The White Card delves into this phenomenon of well-meaning but defensive white people. They’re nice enough, but their concern for being on the “right side” of racial discussions means they often end up not paying attention to the issues that in front of them. The play’s protagonist, Charlotte, is a Black and successful artist; she visits the home of a white art collector, Charles, who is interested in her work. His wife Virginia, their university student son Alex and paintings dealer Eric are also present for the evening. In their eyes, they’re all doing the correct things as late 2010s liberals. They bring up popular articles about race. Namedrop their favourite activists with barely a blink. Virginia even records Serena Williams’ tennis matches. But as the evening progresses, tense conversations lead to Virginia and Charles’s hurt feelings, before a disastrous reveal of an art piece that offends, rather than impresses, Charlotte.
“The character of Charles became an extension of that man at the Citizen talk,” she says. “The idea that because one has good intentions, you feel you’ve shown up, and done enough. But then the minute somebody says, ‘What about you? What about what you’re doing?’, people get defensive and angry and back away. They don’t want to have that conversation.” As the play’s sole Black character, Charlotte is placed in the position of fielding these uncomfortable chats. Black people in many professional fields, from art to law to journalism, often find themselves in this same, itchy spot – Rankine herself has been there before. Through Charlotte, we see the necessity of speaking up, even when it’s hard. “I’ve had to train myself to understand that silence equals a kind of collaboration in my own dehumanisation,” Rankine says, with a half-shrug. “Nothing happens, besides a little discomfort in stating what you believe.”

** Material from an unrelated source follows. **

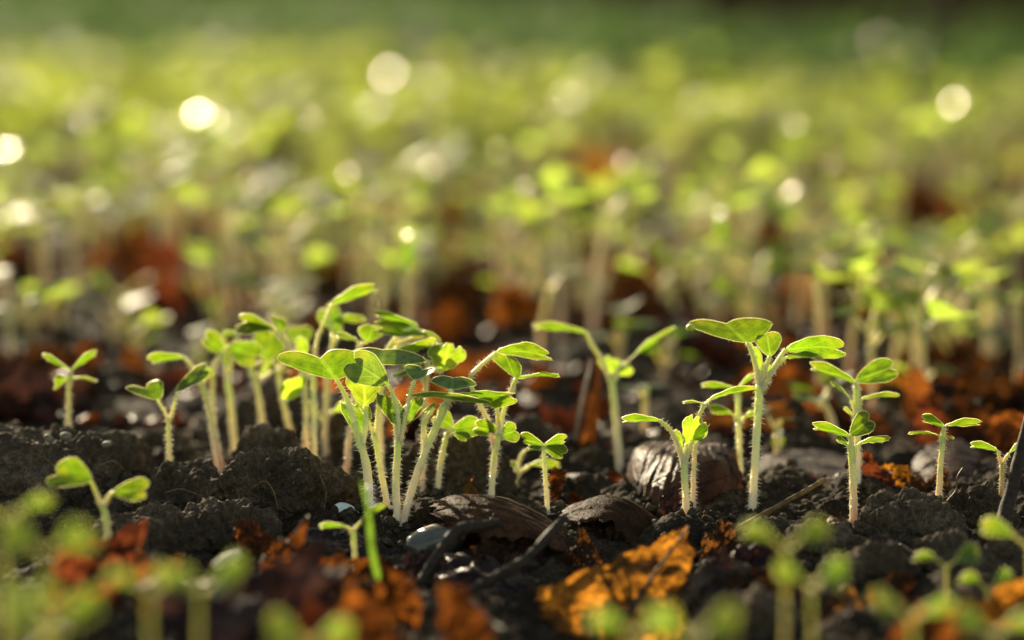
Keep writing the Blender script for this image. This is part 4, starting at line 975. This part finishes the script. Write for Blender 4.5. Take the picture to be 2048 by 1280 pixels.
# loose crumbs of soil over the near part of the bed
def soil_crumbs(n=5200):
    import bmesh
    rng = np.random.RandomState(5); lib = []
    for k in range(8):
        bm = bmesh.new(); bmesh.ops.create_icosphere(bm, subdivisions=2, radius=1)
        v = np.array([q.co[:] for q in bm.verts]); f = np.array([[w.index for w in q.verts] for q in bm.faces]); bm.free()
        lib.append((v * (1 + .45 * fbm(v * 1.1 + k * 5, 3))[:, None] * rng.uniform(.6, 1.2, 3), f))
    y = np.sqrt(rng.uniform(58 ** 2, 104 ** 2, n)); x = rng.uniform(-.2, .2, n) * y
    z = ground_h(x, y); s = .045 + .16 * rng.rand(n) ** 4; V, F, m = [], [], 0
    for i in range(n):
        v, f = lib[i % 8]; a = rng.uniform(0, 6.28); c, d = math.cos(a), math.sin(a)
        w = v * s[i]; w = np.stack([w[:, 0] * c - w[:, 1] * d, w[:, 0] * d + w[:, 1] * c, w[:, 2]], 1)
        V.append(w + (x[i], y[i], z[i] + .3 * s[i])); F.append(f + m); m += len(v)
    for b in BASES:                                            # lifted crumbs round each stem foot
        for _ in range(16):
            a, q = rng.uniform(0, 6.28), rng.uniform(.10, .5); xx, yy = b[0] + math.cos(a) * q, b[1] + math.sin(a) * q
            v, f = lib[rng.randint(8)]; sz = rng.uniform(.05, .14)
            V.append(v * sz + (xx, yy, max(float(ground_h(xx, yy)), min(b[2] - .05, float(ground_h(xx, yy)) + .25)) + .02)); F.append(f + m); m += len(v)
    tag(mesh_obj('soil_crumbs', np.concatenate(V), np.concatenate(F), M['soil']), 'loose soil crumbs scattered over the near bed', 'soil crumbs', kind='stuff')
soil_crumbs()

for i, (pts, lab) in enumerate([
    ([(60, 905), (92, 918), (118, 946), (126, 980)], 'thin root fibre hanging down the face of the largest clod'),
    ([(200, 930), (228, 922), (250, 940)], 'short root fibre on the right shoulder of the largest clod'),
    ([(505, 975), (530, 962), (548, 985), (556, 1020)], 'thin root fibre on the steep lumpy clod'),
    ([(640, 950), (652, 985), (648, 1020)], 'root fibre along the right edge of the steep lumpy clod'),
    ([(330, 985), (362, 978), (398, 990)], 'pale root fibre lying on the low crumbly clod'),
    ([(1762, 1040), (1790, 1030), (1826, 1042)], 'pale root fibre over the dark clod at right'),
    ([(1600, 1060), (1622, 1086), (1660, 1082)], 'pale straw thread at the foot of the pale-stemmed seedling')]):
    stick(lab, [(a, b, -.9 if a < 700 else -.4) for a, b in pts], 75.0, (1.1, 1.4, .9), 'straw', 'root_thread', 'root', 5, 16, 0)

# ------------------------------------------------------------------ the field behind: blurred seedlings, one thing each
def seedling_parts(rng, root, base, h, lean, size, nleaf, lmat, smat='stem_far', lo=True):
    """stem and leaves of a field seedling in cm; children of root."""
    base = np.asarray(base, float)
    top = base + np.array((lean[0], lean[1], h))
    mb = MB(); tube(mb, [base - (0, 0, .3), base + np.array((lean[0] * .25, lean[1] * .25, h * .5)), top], (.115, .085), 6, 8, capped=False)
    mb.build('stem', M[smat], root)
    a0 = rng.uniform(0, 6.28)
    for i in range(nleaf):
        a = a0 + i * (math.pi if nleaf < 3 else 1.57 if i % 2 else math.pi) + rng.normal() * .25
        dx = np.array((math.cos(a), math.sin(a), 0)); tier = i // 2
        el = rng.uniform(.05, .75); s = size * (1 if tier == 0 else .75)
        j = top - np.array((0, 0, .35 + .55 * tier))
        b = top - np.array((0, 0, .5 * tier)) + dx * (.35 * s + .15) + np.array((0, 0, .35 * s * el))
        A = dx * s * .82 * math.cos(el * .8) + np.array((0, 0, s * .82 * math.sin(el * .8)))
        S = np.array((-math.sin(a), math.cos(a), rng.normal() * .22)) * s * .62
        mb = MB(); leaf_sheet(mb, b, A, S, rng.uniform(-.1, .35), rng.uniform(.05, .3), .16, 0, 5, 9, 0, rng.uniform(0, 9))
        lo_ = mb.build('leaf', M[lmat], root)
        mb = MB(); tube(mb, [j, (j + b) / 2 + np.array((0, 0, -.03)), b], (.07, .05), 5, 4, capped=False); mb.uv[0][:, 1] = .8
        mb.build('petiole', M[smat], lo_)
    return top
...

“Within our own homes, we’re taught that to say what is true to us, if it causes somebody else discomfort, it shouldn’t be expressed,” she continues. “But I think we need to begin to understand that the only way to change an environment is to be present as ourselves in that environment.” Even, she admits, when it’s awkward.
Rankine, who first began publishing poetry in 1994, is also a professor at New York University. Her words are thoughtful and considered, lingering in the mind long after we speak. It’s easy to see why she’s been described as an activist throughout the years – but it’s not a label she’d ever use herself. “Maybe I have a narrow idea about activism, but there are many people who are organising and doing voter registration and showing up at rallies,” she says. “To me, those people are the activists. I mean, I try to make art in line with what I believe, but if what I believe was counter to the rally, or protest of the moment, my allegiance is to the artwork.”
Though not a visual artist, Rankine has a deep interest in the medium and found it a perfect dramatic setting to tackle questions of what meaningful representation looks like. “The art world is one where we have seen a kind of Renaissance of Black art being put forward as a sign of commitment to anti-Blackness. But how much is that being commodified?” she offers, stroking her mustard-coloured scarf during a brief pause. “How much is that just a symbol, versus the actuality of things?” As a result, the art referred to throughout The White Card has been carefully chosen. Kerry James Marshall’s 2002 piece, Heirlooms and Accessories, appears in the final scene. It depicts three separate images that highlight the faces of different white women, in different decades, attending real-life lynchings. Though they’re by-standers, and not the people actively participating in the violence, their presence validates the heinous act in front of them.
“It shows these ordinary white women who go out on Sunday afternoon to watch the lynching of Black people as entertainment,” Rankine explains. “Those people have children; and those children grow up and have children, and they wonder why the narrative stays the same, some 50, 60, 70 years later.” Without “innocent” white people acknowledging their part in maintaining a racist hierarchy, the cycle is destined to continue.
If there’s anything Rankine wants audiences to take from The White Card, it is the need to talk openly about difficult topics such as white supremacy – without the intention of vilifying anyone, and without shoulders shooting up in defence. “We have to begin to have these conversations that we have no practice having,” Rankine explains. “The lack of practice is intentional; the culture has not wanted us to sit in a room together and talk, and figure out the best way to proceed.”
The sooner we talk about “whiteness” as something that has a real effect on the way the world operates, the quicker we can get to a place of real change, I offer. “Exactly,” she nods. “If you can talk about economic stresses, you can talk about the stresses that are come with the privileging of whiteness.
“It might make things a little awkward, but if you can do the work, hopefully you come out in a place that’s a little bit more nuanced.”